La prima considerazione che viene da fare e' che sarebbe strano affidarsi ancora una volta alla spontanea osservanza dell'ordine amministrativo di espulsione da parte di uno straniero che ha gia' manifestato di non volervi ottemperare: di qui il carattere vincolante del modo di esecuzione della seconda espulsione ("accompagnamento alla frontiera a mezzo della forza pubblica").
Ma una seconda e piu' pregnante considerazione si ricava dalla lettera dell'art. 14, comma 5 quinquies (rimasto sostanzialmente invariato in questa parte, anche dopo le modifiche introdotte dalla L. n. 271 del 2004), il quale, dopo aver sancito l'obbligatorieta' dell'arresto dell'autore del fatto e l'adozione del rito direttissimo per il reato previsto al comma 5 ter, dispone che "al fine di assicurare l'esecuzione dell'espulsione il questore dispone i provvedimenti di cui alla citata legge art. 14, comma 1".
La disposizione richiamata prende in considerazione proprio la situazione che non sia possibile eseguire con immediatezza l'espulsione dello straniero mediante accompagnamento alla frontiera, statuendo che in questo caso (determinato dalla necessita' di procedere ad accertamenti suppletivi in ordine alla identita' o nazionalita' dello straniero, all'acquisizione di documenti per il viaggio, ecc.), il questore disponga che lo straniero "sia trattenuto per il tempo strettamente necessario presso il centro di permanenza temporanea e assistenza piu' vicino".
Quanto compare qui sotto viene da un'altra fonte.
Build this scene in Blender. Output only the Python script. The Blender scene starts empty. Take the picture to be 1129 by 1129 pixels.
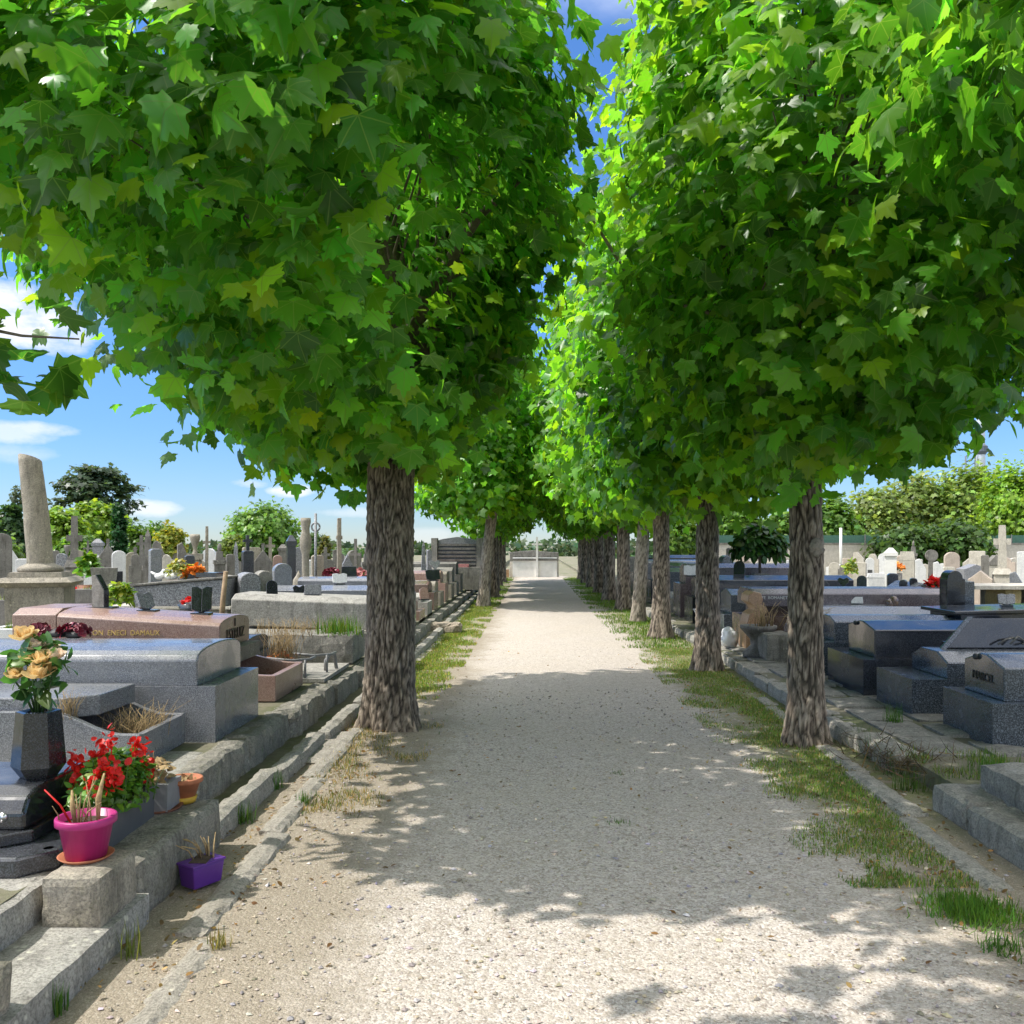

Dalle considerazioni svolte emerge che, ferma restando la possibilita' (eccezionale) di una spontanea osservanza dell'ordine di espulsione da parte dello straniero in presenza dei presupposti indicati dall'art. 5 bis, l'adozione di un secondo ordine di espulsione non puo' che avvenire secondo le modalita' indicate nella parte finale dell'art. 5 ter, e cioe' mediante accompagnamento alla frontiera a mezzo della forza pubblica.
Con l'ulteriore conseguenza che, ove l'esecuzione dell'espulsione mediante accompagnamento alla frontiera non sia immediatamente possibile, il questore deve disporre il trattenimento dello straniero presso un centro di permanenza.
Esplicito in questo senso e', come si e' visto, il disposto dell'art. 5 quinquies, il quale richiama "al fine di assicurare l'esecuzione dell'espulsione" art. 5, il solo comma 1 e non anche l'intera procedura disciplinata dalla stessa norma e da quelle successive, ivi compresa la disposizione dell'art. 5 bis.
Ne deriva che, se a seguito dell'adozione di un secondo provvedimento di espulsione non viene accompagnato alla frontiera a mezzo della forza pubblica, lo straniero non commette una nuova violazione dell'art. 5 ter, trattenendosi senza giustificato motivo nel territorio dello Stato.
Una volta esauritasi l'efficacia del primo provvedimento di espulsione con la sentenza di condanna, e' si' possibile l'adozione di un nuovo provvedimento di espulsione ma questo va eseguito "in ogni caso" solo con le modalita' indicate nell'art. 5 ter, ultima parte (accompagnamento alla frontiera a mezzo della forza pubblica) ovvero, qualora sia impossibile eseguire immediatamente l'espulsione in questo modo, disponendo il suo trattenimento presso un centro di permanenza temporanea.
P.Q.M.
Visti artt. 606, 606 c.p.p.;
rigetta il ricorso.
Cosi' deciso in Roma, il 14 dicembre 2005.